How to Preserve Your Photo’s Colors on the Web

Have you ever uploaded a photograph from your computer to a photo hosting site or your blog and find the colors seem less or more vibrant and just generally not as impressive as you see on your monitor?

When I first started posting my photographs on the web to sites like Flickr, I noticed that often the colors would look less vibrant and subdued when I viewed them on my browser. Somehow they seemed to lack the pizazz and zip they have when viewing them in Photoshop.

The color shift you see with a browser has to do with color spaces. Color spaces are a mathematical way to describe how colors are represented in a photograph. Color spaces help us to ensure that our photographs look right when other people view them on their monitors and when they are printed as photographs.

sRGB is a color space co-created by Hewlett-Packard and Microsoft. It is the color space recommended for use on the internet and by internet browsers. If you want your images to display the proper colors online, you need to make sure they are converted to sRGB as the last step in Photoshop before saving.

Alicia Web
Top: sRGB IEC61966-2.1, Bottom: Adobe RGB (1998)

I have my camera set to use the Adobe RGB (1998) color space and 16-bit color because this allows me more flexibility in post-processing. If I don’t convert it to sRGB before uploading to the web, the vibrant colors in the top picture will look subdued as they do in the bottom picture. If you don’t see it next to the one with proper colors, you may not notice, but I want my photographs to look their very best on the internet.

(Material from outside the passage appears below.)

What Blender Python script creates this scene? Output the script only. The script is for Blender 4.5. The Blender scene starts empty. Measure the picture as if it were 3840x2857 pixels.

If you post-process in Photoshop, just follow these few steps and you’ll make sure your pictures look their best as well.

Converting to sRGB IEC61966-2.1 in Photoshop:

    1. Perform all desired post-processing in Photoshop and resize your photo for the web.
    2. Choose Edit > Convert to Profile with the settings below. Be sure to select sRGB IEC61966-2.1 for the destination profile.

Convert dialog

    1. If your image is 16-Bit, choose Image > Mode > 8-Bits/Channel.
    2. Save your photograph.

Note: Do not choose Edit > Assign Profile. Assigning a profile is not the same as converting to a profile.

When you save an image with Photoshop, you can choose to embed the color space used in the file. It’s helpful to embed the color space if it is not sRGB so other programs can know which color space to use when they look at your image. In our case, the color space does not need to be embedded in the file since browsers assume images are represented as sRGB. I usually do not embed the color space since it makes the file a bit larger.

If you don’t use Photoshop for post-processing, simply save the final image for the web in the sRGB IEC61966-2.1 color space. Although the exact method to select the proper color space varies from program to program, any serious photo imaging program or raw converter will allow you to specify the color space. Refer to your manual for details.

0 comments

  1. I was just talking about this with a friend of mine. At first I thought I was crazy, that my laptop screen wasn’t right, and that my eyes are bad (I wear glasses).

  2. I found a link to this post on wingerz.com.

    Really thankful that you posted this ‘cos a lot of my work goes online and I was unaware of this problem… but then most of my work is targetted for CMYK conversion and the online versions are only references… but still, I’d like my reference shots to look as good as possible…

    I suppose thats why Adobe Photoshop Lightroom and the Image processor script in Photoshop have the option to convert to sRGB before saving!

  3. I found this link because I was looking to check that I was converting my aRGB CS2 images correctly into sRGB space. Which apparently I was. But what about the opposite problem. If someone has a wider gamut monitor and they have used a color calibrator which replaced their default sRGB settings in their OS to a wider default. Is there no way to keep the web images from looking over saturated? I am icc or icm wouldn’t work because the OS wouldn’t detect it. Should a sRGB image color shift when viewed in aRGB? I downloaded your example image just check and did as well.

  4. Rather than go through the process of converting the profile then converting to 8 bits, it’s far easier top select “save for web” or in the later versions “save for web and devices” which does this automatically for you with less chance of error, and also a preview to show exactly how your images will appear on the web.